Since they were up my way and I had heard that there was a side saddle at a local saddle shop, we took a quick road trip and it was quite educational. The side saddle is an example of caveat emptor (buyer beware). I will address this in my next post.

Wednesday, May 6, 2009

Pisanello Bit Completed

We've always wanted to have a medieval bit made for presentations and to further our understanding of the medieval riding experience, and to improve the overall impression in the field. After looking at several bits and some of the best renderings from artists of the time period, we settled on the drawings of Italian artist Antonio di Puccio Pisano (aka Pisanello d.1455).

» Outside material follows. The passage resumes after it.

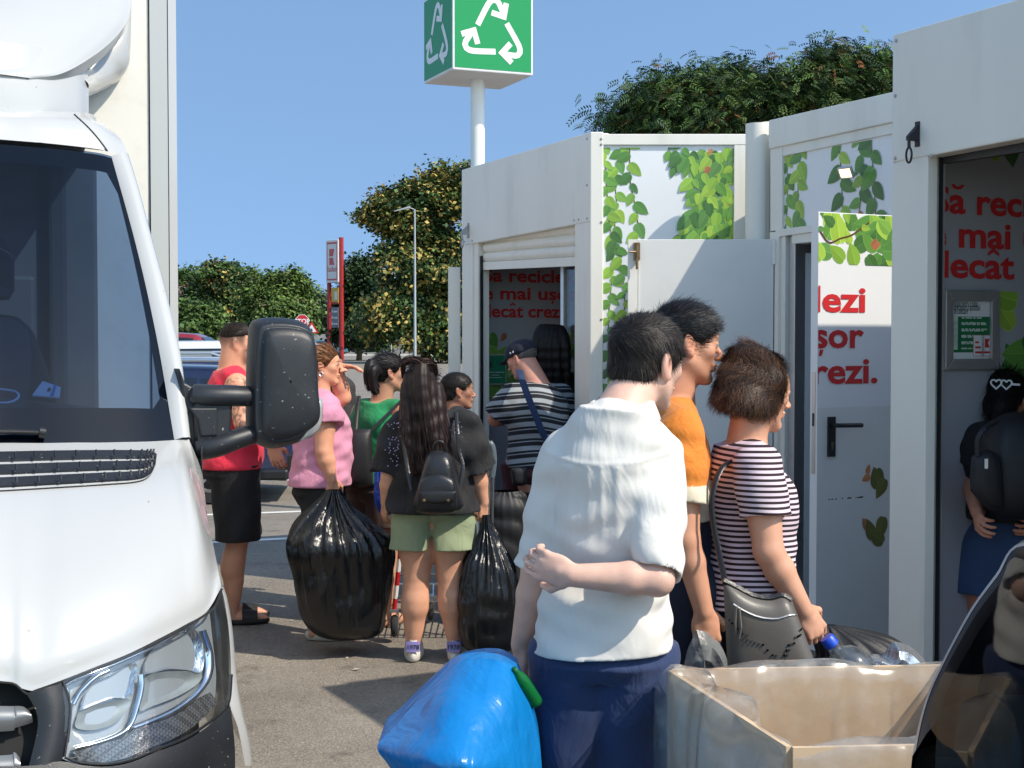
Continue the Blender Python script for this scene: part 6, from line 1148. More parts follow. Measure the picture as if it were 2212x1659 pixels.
            r = .0092 * k
        th = wr + d * .022 * k + side * .03 * k + pn * .008 * k; t2 = th + nrm(side * (.75 if not o.get('thumb_in') else .3) + d * .75 + pn * .35) * .04 * k; t3 = t2 + nrm(d * .9 + side * .1 + pn * (.25 + cu * .4)) * .03 * k
        f.cone(wr + d * .012 * k + side * .015 * k, th, .014 * k, .0145 * k, .008); f.cone(th, t2, .014 * k, .0115 * k, .004); f.cone(t2, t3, .0115 * k, .0098 * k, .003)
    # ---- clothes
    def cover(s, m=.16): lo, hi = s.bounds(m); return lo, hi
    def emit(s, f, name, m, smooth=2, uv=None, cc=None):
        V, F = f.mesh()
        if len(F) == 0: return None
        V = relax(V, F, smooth); c = cc(V) if cc else None
        o = link(name, fast_mesh(name, V, F, [m], col=c), s.root); o['_'] = 1; del o['_']; return o
    def top(s, name, m, hem, sleeve=.55, loose=.012, flare=.0, neck=.055, folds=.004, seed=1, hemtilt=(0, 0), sleeveless=False, belly=0., bust=0., sl_r=.046, cc=None, res=None, collar=False, vfold=0., hips=1., extra=None, neckcut=None, sw=1.):
        """hem: height of the lower edge along the torso in z; sleeve: fraction of upper arm covered (can pass the elbow)"""
        J, h, g = s.J, s.H, s.g; lo, hi = s.bounds(.17); lo[2] = hem - .06; hi[2] = J['neck'][2] + .10; f = SDF(lo, hi, res or s.res)
        right = nrm(J['shR'] - J['shL']); pel, ne = J['pelvis'], J['neck']; up = nrm(ne - pel); L0 = hem - pel[2]
        bot = pel + up * min(L0, -.0) if L0 < 0 else pel; W = .085 * h * g; lo_ = loose
        nz = noise_fn(seed, 26); nz2 = noise_fn(seed + 5, 60)
        rip = (lambda u, v, w: vfold * np.sin(u * 95 + 1.3 * np.sin(w * 6 + u * 9)) * (.55 + .45 * np.sin(u * 23 + 1))) if vfold else None
        base = pel - up * .07 * h; tot = np.linalg.norm(ne - base); fr = lambda z: z * h / tot
        if L0 < -.06 * h: base = pel + up * (L0 - .03); tot = np.linalg.norm(ne - base)
        kk = lambda q: (np.dot(pel - base, up) + q * np.dot(ne - pel, up)) / tot
        f.loft(base, ne + up * .004, right, [(0, W * 1.12 * hips + lo_ + flare, .064 * h * g + lo_ + flare + belly * .5, .074 * h * g + lo_ + flare, 0), (kk(.05), W * 1.14 * hips + lo_ + flare * .8, .066 * h * g + lo_ + belly * .7, .076 * h * g + lo_ + flare * .6, 0), (kk(.28), W * 1.02 + lo_ + flare * .5, .066 * h * g + lo_ + belly, .060 * h * g + lo_ + flare * .3, 0), (kk(.5), W * 1.04 * sw + lo_, .068 * h * g + lo_ + bust * .5 + belly * .4, .060 * h * g + lo_, 0), (kk(.72), W * 1.16 * sw + lo_ * .8, .066 * h * g + lo_ * .8 + bust, .066 * h * g + lo_ * .8, 0), (kk(.88), W * 1.0 * sw + lo_ * .4, .052 * h * g + lo_ * .5, .058 * h * g + lo_ * .5, -.004 * h), (1, W * .6, .036 * h, .044 * h, -.008 * h)], k=.02, rip=rip)
        for n in 'RL':
            sh, el, wr = J['sh' + n], J['el' + n], J['wr' + n]
            f.cone(ne - V3(0, 0, .018 * h), (sh if not sleeveless else ne * (1 - sleeveless) + sh * sleeveless) + V3(0, 0, .004 * h), .036 * h * (1 if not sleeveless else .95), (.036 * h + lo_ * .3) * g * (1 if not sleeveless else .9), .03)
            if not sleeveless:
                e = sh + (el - sh) * sleeve; dd = nrm(el - sh)
                g2 = SDF(np.minimum(sh, e) - .13, np.maximum(sh, e) + .13, f.res); g2.cone(sh, sh * .5 + e * .5, (.037 * h + lo_ * .4) * g, (sl_r * h) * g, .02); g2.cone(sh * .5 + e * .5, e + dd * .06, sl_r * h * g, sl_r * h * g * 1.04, .02); g2.cutplane(e, dd)
                g2.cone(e - dd * .018, e + dd * .1, .031 * h * g, .031 * h * g, .004, 's')
                o = np.round((g2.lo - f.lo) / f.res).astype(int); a = np.maximum(o, 0); b = np.minimum(o + g2.n, f.n)
                # resample on f's grid by nearest shift
                sl1 = tuple(slice(a[i], b[i]) for i in range(3)); sl2 = tuple(slice(a[i] - o[i], b[i] - o[i]) for i in range(3)); d1, d2 = f.d[sl1], g2.d[sl2]; k = .018; hq = np.clip(.5 + .5 * (d2 - d1) / k, 0, 1); f.d[sl1] = d2 * (1 - hq) + d1 * hq - k * hq * (1 - hq)
        if extra: extra(f)
        f.warp(lambda x, y, z: folds * nz(x * .8, y * .8, z * 1.3) + folds * .5 * nz2(x * .7, y * .7, z * 1.2))
        f.cutplane((0, 0, hem), (hemtilt[0], hemtilt[1], -1))
        nc = neckcut if neckcut is not None else ne + V3(0, .012 * h, .03 * h)
        f.ell(nc, [neck * h * .95, neck * h * 1.05, neck * h * .8], None, .004, 's')
        return s.emit(f, name, m, 2, cc=cc)
    def legs(s, name, m, waist, hem, loose=.014, flare=.008, folds=.004, seed=2, res=None, hips=1., notch=0., cc=None):
        J, h, g = s.J, s.H, s.g; lo, hi = s.bounds(.14); lo[2] = hem - .05; hi[2] = waist + .05; f = SDF(lo, hi, res or s.res); right = nrm(J['hipR'] - J['hipL']); W = .085 * h * g; nz = noise_fn(seed, 30); pel = J['pelvis']
        f.loft(V3(pel[0], pel[1], max(hem - .02, .45 * h)), V3(pel[0], pel[1], waist + .02), right, [(0, W * .84 * hips + loose * .6, .046 * h * g + loose * .6, .056 * h * g + loose * .6, 0), (.4, W * 1.12 * hips + loose * .8, .062 * h * g + loose * .7, .076 * h * g + loose * .7, 0), (1, W * 1.03 + loose * .3, .064 * h * g + loose * .4, .062 * h * g + loose * .4, 0)], k=.02)
        for n in 'RL':
            hp_, kn, an = J['hip' + n], J['kn' + n], J['an' + n]; r0, r1, r2 = .056 * h * g + loose, .040 * h * g + loose + flare * .6, .030 * h * g + loose + flare
            f.cone(hp_, kn, r0, r1, .02)
            if hem < kn[2]: f.cone(kn, an, r1, r2, .02)
            elif hem < hp_[2]: t = (hp_[2] - hem) / (hp_[2] - kn[2]); e = hp_ * (1 - t) + kn * t; f.cone(hp_, e, r0, r0 + flare - .004, .02)
        if notch: f.ell(V3(pel[0], pel[1], hem - .01), [.022, .4, notch], None, .03, 's'); f.warp(lambda x, y, z: .010 * np.exp(-((x - pel[0]) / .012) ** 2) * (z < .52 * h))
        f.warp(lambda x, y, z: folds * nz(x, y, z * .9)); f.cutplane((0, 0, hem), (0, 0, -1)); f.cutplane((0, 0, waist), (0, 0, 1)); return s.emit(f, name, m, 2, cc=cc)
    # ---- hair
    def haircap(s, shape, res=None):
        """shape: list of (kind, ...) in head units; returns V,F,N"""
        hh = s.hh; c = s.J['head']; f = SDF(c - hh * 1.25, c + hh * 1.0, res or min(s.res, .005)); M = s.hframe()
        for it in shape:
            k = it[0]
            if k == 'e': f.ell(s.hp(it[1]), np.array(it[2]) * hh, M, (it[3] if len(it) > 3 else .05) * hh)
            elif k == 'c': f.cone(s.hp(it[1]), s.hp(it[2]), it[3] * hh, it[4] * hh, .06 * hh)
            elif k == '-e': f.ell(s.hp(it[1]), np.array(it[2]) * hh, M, .03 * hh, 's')
            elif k == 'p': f.cutplane(s.hp(it[1]), np.array(it[2]) @ M)
            elif k == 'n': nz = noise_fn(it[1], it[2] / hh); f.warp(lambda x, y, z: it[3] * hh * nz(x, y, z))
        V, F = f.mesh(); V = relax(V, F, 1); return V, F, vnormals(V, F)
    def hair(s, cap, col, n=3000, length=.04, lift=.3, width=.0012, comb=None, jit=.35, seed=1, hi=None, segs=4, curl=0., name='hair', gravity=0., extra=None):
        V, F, N = cap; r = np.random.default_rng(seed); hh = s.hh; M = s.hframe(); col = np.array(col); base = np.tile(col * .55, (len(V), 1)); AV, AF, AC = [V], [F], [base]; nb = len(V)
        idx = r.integers(0, len(V), n); P = V[idx]; nn = N[idx]; L = ((P - s.J['head']) @ M.T) / hh
        cm = comb(L) @ M if comb else np.tile(M[1], (n, 1)); cm = cm - nn * (cm * nn).sum(1)[:, None]; cm /= np.linalg.norm(cm, axis=1)[:, None] + 1e-9
        d = cm + nn * lift + r.normal(size=(n, 3)) * jit; d /= np.linalg.norm(d, axis=1)[:, None]; ln = length * r.uniform(.55, 1.25, n); side = np.cross(d, nn); side /= np.linalg.norm(side, axis=1)[:, None] + 1e-9
        shade = r.uniform(.55, 1.5, n)[:, None]; cc = col * shade
        if hi is not None: sel = r.random(n) < .25; cc[sel] = np.array(hi) * shade[sel]
        p = P - nn * .002; ptsL, ptsR = [], []; ph = r.uniform(0, 6.28, n)
        for i in range(segs + 1):
            w_ = width * (1 - (i / segs) ** 2 * .85) * .5; ptsL.append(p - side * w_); ptsR.append(p + side * w_)
            step = d * (ln / segs)[:, None]; p = p + step + side * (curl * np.sin(ph + i * 1.9) * ln / segs)[:, None]; d = d * .82 + cm * .18 - nn * .12 * lift - V3(0, 0, gravity); d /= np.linalg.norm(d, axis=1)[:, None]
        A = np.stack([np.stack(ptsL, 1), np.stack(ptsR, 1)], 2).reshape(n, -1, 3)      # n,(segs+1)*2
        k = (segs + 1) * 2; b = nb + np.arange(n)[:, None] * k; fs = [np.stack([b[:, 0] + 2 * i, b[:, 0] + 2 * i + 1, b[:, 0] + 2 * i + 3, b[:, 0] + 2 * i + 2], 1) for i in range(segs)]
        AV.append(A.reshape(-1, 3)); AF += fs; AC.append(np.repeat(cc, k, 0))
        if extra: nb2 = nb + n * k; V2, F2, C2 = extra; AV.append(V2); AF.append(F2 + nb2); AC.append(C2)
        return link(name, fast_mesh(name, np.vstack(AV), np.vstack(AF), [M_HAIRM], col=np.vstack(AC)), s.root)
    def thing(s, mb, name, **k): o = mb.build(name, s.root, **k); return o
    def world(s, p): return Matrix.Translation(s.org) @ Matrix.Rotation(s.th, 4, 'Z') @ Vector(p)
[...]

This first image is a sketch that detailing the action of the bit and the horse's mouth. You see faint indications of the shank shape. The mouthpiece appears to be a thick snaffle type. You can also see a very simple leather or fabric "curb" with a 'T' connection that goes through one of the bit rings.

The next image gives a clearer view of the bit's shape, purchase, and connections. It also shows the almost ubiquitous bosses. You can also see another example of a curb "chain". In this case it looks like a leather/fabric type that has chain on the ends. You can also see the two types of reins and where they are connected.

When working with the professional bit maker here in the US, I submitted outlines and original images and after a brief exchange of functionality, a price was agreed upon (this is a custom bit). Within a day of the final drawings being submitted, the bit maker sent the next photo. It details the shank lengths and he was offering me a choice of which length I wanted to go with.

The original bit was supposed to be 8" inches to fall more in line with Normandie's 7 shank Myler. However, the image that we provided suggested that the bit in the original art was a little longer. So, after a quick discussion, we decided to go with the longer shanks.

This is the result, the complete bit.

From the time that we designed, discussed, and had the bit in hand was 3 business days. One of those was the shipping.